Friday, August 9, 2013

Coaching Students Well: Online Skills' Programs

Posted by Atsumori. Category:

There are many advantages to using online skill programs such as Lexia, Symphony Math, and others to boost students' skill and fluency with essential reading and math skills. These programs offer students the chance to learn and practice discrete skills with quick feedback.  These programs also offer educators reports that document students' growth, struggles, and needs--reports that can be used to inform classroom instruction, student-teacher discussions, and individual response.  As my colleague, Mike O'Connor says, these programs offer students the "mental push-ups" that strengthen their academic foundation.

There are many ways that educators can integrate these programs into school life with strength.

Know the Programs
To implement these programs best, educators should take the time to play the games and interact with the program as a student. Knowing these programs well means that you experience them as a child would.

Observe Students
While students are using these programs, make the time to observe their efforts. Sit down next to them, plug in your headphones (use a rockstar or other multi-headphone device), and watch a child play the game.

Talk to Students
As a whole class or with individuals, discuss the efforts with the students. Ask about what's working and what's not working. Solidify goals and rationale for using these programs. Help students to focus on the "learning to learn" mindsets and actions that support optimal learning in this venue.

Take Notes
As you observe and watch, take notes about students' strengths, needs, and efforts. Share those notes with the students' teaching team, family members, and if appropriate, students. Use the notes to inform later study. Organize the notes in a spreadsheet or document that is easily shared and updated with and by the teaching team.

Analyze Reports
Make the time to understand and analyze the reports these programs produce. Use the reports to inform later work and efforts.

Assistive Technology
If a child resists a program, first observe and find out why.  Use the easy assistive tools first such as enlarging text, adjusting sound/headphones, brightening the screen, and text reading features. If the initial changes don't work, seek out a similar program that offers a different approach. For example my colleague, Susan Cherwinski, often finds more tactile, tablet programs to engage some of her learners rather than a keyboard driven program.  No one skills' program is a fit for all students, particularly students who fall far from the mean in specific skills or content.

Enrichment
In some cases, students will exceed the expectations of a grade-level skills program.  In that case, the teaching team and the student should work together to identify other tools that those students can be working on at the same time. There are many, many engaging, enriching "grow-at-your-own-pace" online programs available for these students.
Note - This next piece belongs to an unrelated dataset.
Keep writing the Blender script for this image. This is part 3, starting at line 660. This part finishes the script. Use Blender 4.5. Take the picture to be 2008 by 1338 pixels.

Programs such as SCRATCH offer limitless learning and creativity.

24-7 Access
Whenever possible choose programs that have 24-7 access.  Many children who have an achievement goal in mind will work on these programs at home to reach goals.

Family Engagement
Invite family members in to help out with the lab, and to work with individual students.  Have a family night so that you and the students can teach family members how to use these online tools for skill building.  Give family members who are interested passwords so they can use the software.  In one case, a parent who was just learning English asked for a Lexia password so she could use the program to boost her English skills.  Then she volunteered to help students in the class with the software.  That was a very positive event in so many ways.

Celebrate Success
Think of collective ways to note and celebrate success--ways that contribute to the learning and the collective efforts of the group, not ways that take away from learners' self esteem, effort, and enthusiasm for the work.

I'm sure that educators can add to this list of positive integration efforts that help us use online skills' programs to help students' learn well.  Please let me know what you have to add since our collective efforts will help us all to use these new tools for student benefit.